Saturday, fresh snow, 2pm at our local ski hill. I sat in the lodge, in a rocking chair by the fire with my baby (who is suddenly not a baby at all) asleep in my arms while my friends and family skied. There was a time, not very long ago, when I would have shrugged off someone if they told me that’d be me. No way, I would have said, I’ll be up on the hill! And there I was, smiling at my younger self thinking, I’m pretty damn happy to be a Lodge Mama.
I grew up skiing. I fell in love with a man whose soul soars into snow. We’ve skied together a lot in the last 15 years and, as we slid fast over mountains, life tumbled right along with us, creating detours and boundaries. We went to college, got real jobs (with real schedules), bought a house, adopted pets.
We had children.
A little over a year ago I wrote about my struggle with my husband’s super foxy and needful passion to ski. I reread that piece today and crisply remembered my emotional swings surrounding winter storms. I realized that we haven’t had any impassioned disagreements about snow this year. Not one. Huh. Wow.
We had two kids in less than two years and we both swam through that life-altering, blissful, depleting, empowering, crazy soup trying like hell to be our best parenting selves while simultaneously choosing the pieces of our pre-parent selves we’d like to nourish.
It’s complicated and wild, uncharted territory. There aren’t maps or instructions or even previous experiences that we can call on. Parenthood is its own journey, unique to the set of sweaty, determined individuals who choose that path. We sort it out as we go, bump along knowing nothing, learning everything. Or at least learning enough to get to the next phase of knowing nothing.
I’ve never felt more humble, raw and honest in all my life.
The last few years we have been settling into our new, more complicated selves. Andy’s virtual storm chase and my subsequent frustration were pieces of it. And now. Now we have a different, wonderful relationship with snow and skiing.
Last weekend Andy and I spent the morning on the ski hill teaching Ruby how to make a pizza with her skis, Margot rode the famously aggressive rope tow all by herself for the first time. She grabbed on and squealed Mama! Daddy! Look! as I grabbed onto that rope and put one hand in front of the other, pulling my body — the one that pushed that strong kid into the world four years ago — up to her.
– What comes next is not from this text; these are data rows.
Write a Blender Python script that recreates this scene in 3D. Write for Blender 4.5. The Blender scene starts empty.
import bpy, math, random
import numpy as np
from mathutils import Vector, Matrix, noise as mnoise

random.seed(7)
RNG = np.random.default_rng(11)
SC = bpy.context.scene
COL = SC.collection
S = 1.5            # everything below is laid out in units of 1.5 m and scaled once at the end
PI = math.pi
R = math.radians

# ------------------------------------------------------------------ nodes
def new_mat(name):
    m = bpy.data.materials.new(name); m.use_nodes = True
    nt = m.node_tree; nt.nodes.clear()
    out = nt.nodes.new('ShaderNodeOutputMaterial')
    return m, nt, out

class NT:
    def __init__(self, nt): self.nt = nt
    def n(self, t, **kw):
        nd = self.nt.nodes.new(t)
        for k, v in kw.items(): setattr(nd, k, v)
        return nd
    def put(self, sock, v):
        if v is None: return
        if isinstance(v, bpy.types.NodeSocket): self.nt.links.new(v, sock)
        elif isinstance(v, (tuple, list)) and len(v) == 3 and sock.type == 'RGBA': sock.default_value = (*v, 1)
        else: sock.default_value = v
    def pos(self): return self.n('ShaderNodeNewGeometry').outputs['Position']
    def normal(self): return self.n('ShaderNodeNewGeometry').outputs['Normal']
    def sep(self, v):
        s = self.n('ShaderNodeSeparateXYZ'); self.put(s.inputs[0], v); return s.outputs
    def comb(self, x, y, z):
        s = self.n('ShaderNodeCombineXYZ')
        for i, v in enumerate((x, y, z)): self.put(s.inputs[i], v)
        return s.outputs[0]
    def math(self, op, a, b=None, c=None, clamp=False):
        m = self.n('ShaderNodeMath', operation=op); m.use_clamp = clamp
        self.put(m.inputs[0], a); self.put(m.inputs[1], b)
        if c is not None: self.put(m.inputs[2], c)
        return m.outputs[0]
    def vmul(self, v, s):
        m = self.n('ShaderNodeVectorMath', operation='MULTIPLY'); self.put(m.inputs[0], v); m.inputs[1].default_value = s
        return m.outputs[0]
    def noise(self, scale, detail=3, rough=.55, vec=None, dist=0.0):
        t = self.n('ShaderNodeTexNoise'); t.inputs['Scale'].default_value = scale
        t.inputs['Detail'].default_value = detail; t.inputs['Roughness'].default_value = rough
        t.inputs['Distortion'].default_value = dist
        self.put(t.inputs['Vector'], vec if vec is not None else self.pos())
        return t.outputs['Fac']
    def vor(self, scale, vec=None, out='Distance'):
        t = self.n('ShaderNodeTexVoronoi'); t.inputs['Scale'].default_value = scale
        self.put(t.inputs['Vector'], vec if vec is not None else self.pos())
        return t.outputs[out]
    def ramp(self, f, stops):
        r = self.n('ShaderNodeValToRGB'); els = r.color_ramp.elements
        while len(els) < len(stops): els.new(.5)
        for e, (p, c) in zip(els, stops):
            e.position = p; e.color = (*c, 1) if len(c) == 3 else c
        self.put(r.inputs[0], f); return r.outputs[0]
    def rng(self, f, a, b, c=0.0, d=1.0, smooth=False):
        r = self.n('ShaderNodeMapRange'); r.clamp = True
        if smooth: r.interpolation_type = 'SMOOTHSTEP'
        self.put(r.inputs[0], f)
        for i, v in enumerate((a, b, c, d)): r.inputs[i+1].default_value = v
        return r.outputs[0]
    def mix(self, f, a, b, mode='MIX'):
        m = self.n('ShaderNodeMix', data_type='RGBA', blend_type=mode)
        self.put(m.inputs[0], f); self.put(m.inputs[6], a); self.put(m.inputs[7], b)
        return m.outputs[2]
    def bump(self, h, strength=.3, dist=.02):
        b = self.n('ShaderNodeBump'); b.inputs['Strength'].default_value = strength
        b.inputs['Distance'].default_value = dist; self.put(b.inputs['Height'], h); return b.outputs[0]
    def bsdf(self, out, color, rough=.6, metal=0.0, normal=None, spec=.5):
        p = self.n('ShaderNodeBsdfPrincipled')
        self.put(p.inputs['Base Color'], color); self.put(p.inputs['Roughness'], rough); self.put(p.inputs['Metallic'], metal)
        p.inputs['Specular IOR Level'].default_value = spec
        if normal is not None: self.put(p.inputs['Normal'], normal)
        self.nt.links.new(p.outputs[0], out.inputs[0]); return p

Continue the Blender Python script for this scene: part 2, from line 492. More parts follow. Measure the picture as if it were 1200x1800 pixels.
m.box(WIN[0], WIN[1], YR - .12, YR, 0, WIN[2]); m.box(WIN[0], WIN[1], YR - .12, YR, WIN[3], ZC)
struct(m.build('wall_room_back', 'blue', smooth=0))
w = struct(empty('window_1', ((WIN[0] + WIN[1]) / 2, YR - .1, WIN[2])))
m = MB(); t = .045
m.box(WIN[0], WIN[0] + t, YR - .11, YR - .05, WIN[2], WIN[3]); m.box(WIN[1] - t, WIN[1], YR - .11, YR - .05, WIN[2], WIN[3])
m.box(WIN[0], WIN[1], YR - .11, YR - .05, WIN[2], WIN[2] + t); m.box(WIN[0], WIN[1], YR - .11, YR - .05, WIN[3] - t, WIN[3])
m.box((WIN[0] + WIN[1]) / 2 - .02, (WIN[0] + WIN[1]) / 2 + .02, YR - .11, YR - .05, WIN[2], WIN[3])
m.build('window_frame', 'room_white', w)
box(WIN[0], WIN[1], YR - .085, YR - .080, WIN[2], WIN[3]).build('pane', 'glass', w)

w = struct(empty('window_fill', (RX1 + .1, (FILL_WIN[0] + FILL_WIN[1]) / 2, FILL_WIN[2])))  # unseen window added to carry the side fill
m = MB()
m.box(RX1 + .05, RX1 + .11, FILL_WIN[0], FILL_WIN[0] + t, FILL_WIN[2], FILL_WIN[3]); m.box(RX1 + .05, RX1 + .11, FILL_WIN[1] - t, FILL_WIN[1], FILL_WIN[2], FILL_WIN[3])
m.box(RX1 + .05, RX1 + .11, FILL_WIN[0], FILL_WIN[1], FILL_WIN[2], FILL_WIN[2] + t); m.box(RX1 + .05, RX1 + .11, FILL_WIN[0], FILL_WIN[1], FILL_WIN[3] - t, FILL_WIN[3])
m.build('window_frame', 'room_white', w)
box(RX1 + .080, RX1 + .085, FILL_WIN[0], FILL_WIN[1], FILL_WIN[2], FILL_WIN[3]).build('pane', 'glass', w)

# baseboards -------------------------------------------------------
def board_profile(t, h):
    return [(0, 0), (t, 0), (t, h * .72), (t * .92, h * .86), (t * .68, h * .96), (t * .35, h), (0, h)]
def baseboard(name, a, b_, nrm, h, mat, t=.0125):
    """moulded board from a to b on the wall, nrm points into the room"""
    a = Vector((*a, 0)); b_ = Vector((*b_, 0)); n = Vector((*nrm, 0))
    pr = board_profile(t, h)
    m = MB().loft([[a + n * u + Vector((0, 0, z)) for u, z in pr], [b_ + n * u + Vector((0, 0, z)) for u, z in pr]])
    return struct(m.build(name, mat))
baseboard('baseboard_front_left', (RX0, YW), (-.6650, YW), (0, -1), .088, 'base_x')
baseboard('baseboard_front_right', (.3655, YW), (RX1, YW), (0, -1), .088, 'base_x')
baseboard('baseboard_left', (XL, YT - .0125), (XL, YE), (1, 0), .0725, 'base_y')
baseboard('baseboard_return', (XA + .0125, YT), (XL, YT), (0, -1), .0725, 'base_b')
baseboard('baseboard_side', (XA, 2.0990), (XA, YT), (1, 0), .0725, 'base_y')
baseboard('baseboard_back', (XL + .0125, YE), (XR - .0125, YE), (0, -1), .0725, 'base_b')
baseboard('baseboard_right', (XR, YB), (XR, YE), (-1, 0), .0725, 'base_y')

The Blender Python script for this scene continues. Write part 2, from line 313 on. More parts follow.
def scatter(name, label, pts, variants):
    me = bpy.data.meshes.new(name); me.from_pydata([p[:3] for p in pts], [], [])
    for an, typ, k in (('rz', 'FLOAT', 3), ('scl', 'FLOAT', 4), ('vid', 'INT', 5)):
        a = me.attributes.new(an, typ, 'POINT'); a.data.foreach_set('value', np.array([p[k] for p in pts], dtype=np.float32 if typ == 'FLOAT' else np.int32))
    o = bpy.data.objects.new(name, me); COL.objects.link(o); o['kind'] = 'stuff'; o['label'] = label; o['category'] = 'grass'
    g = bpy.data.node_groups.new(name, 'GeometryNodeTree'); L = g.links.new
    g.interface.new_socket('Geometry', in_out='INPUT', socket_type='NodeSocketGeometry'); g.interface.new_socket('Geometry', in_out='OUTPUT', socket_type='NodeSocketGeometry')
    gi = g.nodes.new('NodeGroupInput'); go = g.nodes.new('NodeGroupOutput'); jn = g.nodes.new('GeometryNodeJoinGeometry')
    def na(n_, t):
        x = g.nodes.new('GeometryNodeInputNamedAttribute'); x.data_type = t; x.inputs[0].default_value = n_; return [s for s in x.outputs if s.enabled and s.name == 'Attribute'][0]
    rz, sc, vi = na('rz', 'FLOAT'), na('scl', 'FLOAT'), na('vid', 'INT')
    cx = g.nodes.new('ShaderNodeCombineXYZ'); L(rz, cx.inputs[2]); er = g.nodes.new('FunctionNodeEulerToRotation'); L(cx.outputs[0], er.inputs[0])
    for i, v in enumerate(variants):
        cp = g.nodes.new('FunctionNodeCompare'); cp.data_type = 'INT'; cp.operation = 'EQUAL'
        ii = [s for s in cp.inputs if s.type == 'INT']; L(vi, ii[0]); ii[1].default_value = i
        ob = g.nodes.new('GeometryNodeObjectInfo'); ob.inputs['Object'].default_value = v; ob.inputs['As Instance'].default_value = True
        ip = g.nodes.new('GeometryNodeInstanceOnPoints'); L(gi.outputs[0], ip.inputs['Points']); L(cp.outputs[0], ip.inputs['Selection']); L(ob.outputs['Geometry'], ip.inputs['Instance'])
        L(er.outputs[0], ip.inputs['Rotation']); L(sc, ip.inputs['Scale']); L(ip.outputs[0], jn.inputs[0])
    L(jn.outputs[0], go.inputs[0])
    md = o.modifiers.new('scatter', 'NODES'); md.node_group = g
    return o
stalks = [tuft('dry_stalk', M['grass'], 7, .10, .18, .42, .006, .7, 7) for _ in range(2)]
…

After a tiring and triumphant few hours, Andy headed up for a real run. The girls and I settled onto the lodge deck for hot cocoa and snacks. I thought about all those badass skiing years as I opened containers of cut apples and carrots. I hoisted Ruby on my back and rocked her to sleep while Margot and I talked in detail about her rope tow conquer. Andy came to check in, Ruby was still asleep. I smiled big and he Margot headed back up to the top. That’s when I found myself by the fire with a sleeping baby across my lap, so content to be that mama. The one who spent her ski day on the bottom half of the mountain. Teaching, carrying, holding, schlepping, feeding, rocking, documenting, encouraging. A different kind of badass.